Electoral authoritarianism

The Supreme Court ruling is also a spear in the back of electoral authoritarianism that had started to creep back into Kenya. Andreas Schedler defines electoral authoritarianism as ‘states under the control of a dictator who has sufficiently established the institutional facades of democracy, including regular elections that present an illusion of multiparty democracy while effectively stripping such elections of efficacy and value’. When electoral contests are subject to state manipulation so severe, widespread and systematic, they do not qualify as democratic. This manipulation ensures that incumbents can hold elections that predictably facilitate their victory. Such incumbents may not need to assassinate opposition leaders or civil society figures; all they need to do is control the courts and mainstream media, and oppress free speech and freedom of association.
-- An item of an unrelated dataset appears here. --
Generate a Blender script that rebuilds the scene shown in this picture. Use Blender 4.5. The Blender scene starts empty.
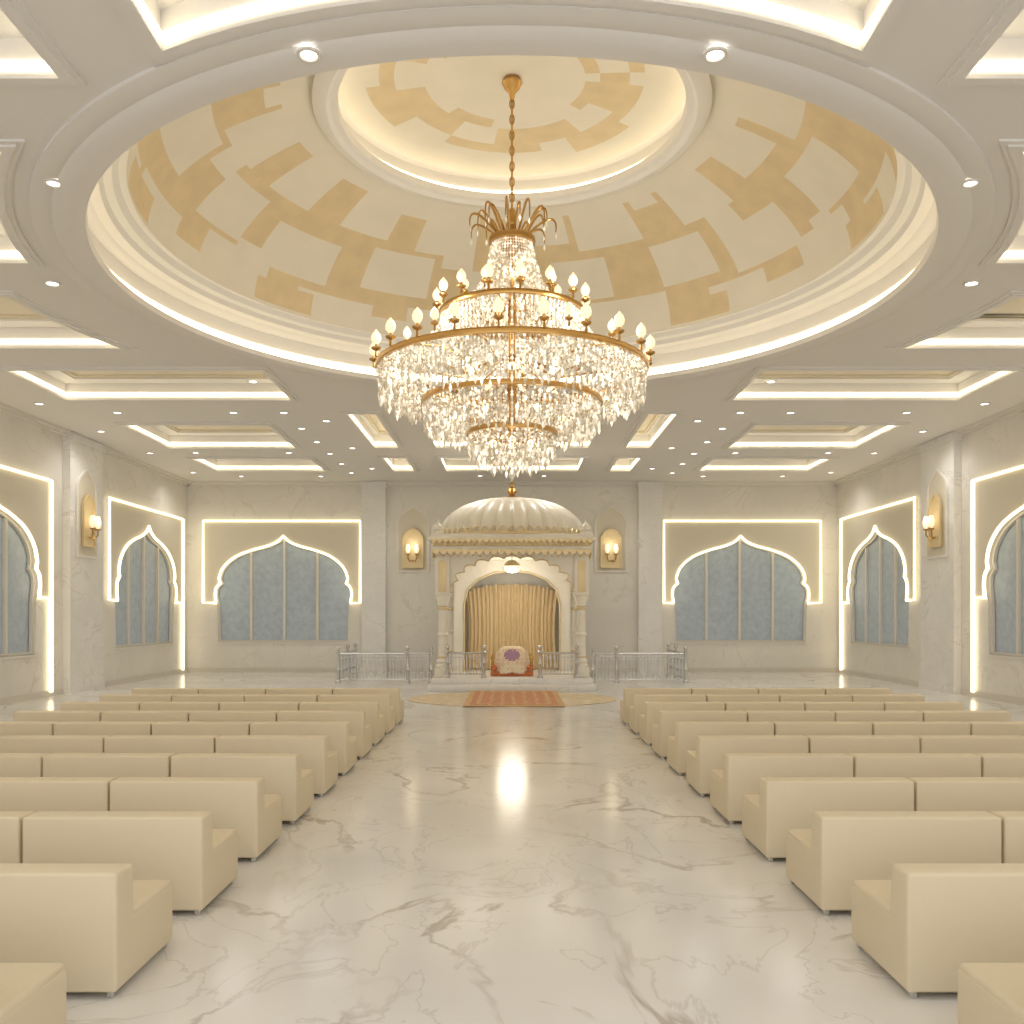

A recent analysis by Aziz Rana, on Pambazuka, noted: “Kenya has been modeling a brand of electoral authoritarianism for the region and beyond over the last decade – one in which citizens worry that they cannot expect a meaningful transfer of national power through electoral means.” There is a realisation that elections “can be part of the toolkit for extending rule.” With greater and greater sophistication governments can use the security apparatus and resources to shape the terms of any vote and, if need be, manipulate outcomes, especially around the edges.

With greater and greater sophistication governments can use the security apparatus and resources to shape the terms of any vote.

As Rachid Tlemcani notes, the net result of this are regular elections that fail to live up to the democratic standards of freedom and fairness. After the announcement of the presidential election results, worries over entrenched electoral fraud fuelled calls for secession among the aggrieved one-half of the nation.

Reaffirming African dignity

The biggest win, however, is that it reaffirmed the dignity of the African person and reclaimed our faith in functional domestic systems for fairness and justice. It has birthed a new conscience movement, a belief that justice should be about what is right, not just what is politically expedient. It has raised the pride and self-esteem of Kenyans who continue to bear the brunt of systematic corruption and violations of the rule of law. Beyond helping to start the wheel of elections that do not defile the will of the people in Kenya, its positive vibrations continue to be felt, not only in Africa but also in the West, particularly the United States, with its ongoing experiments in authoritarianism and the consequent aspersions of electoral systems hacking and fraud.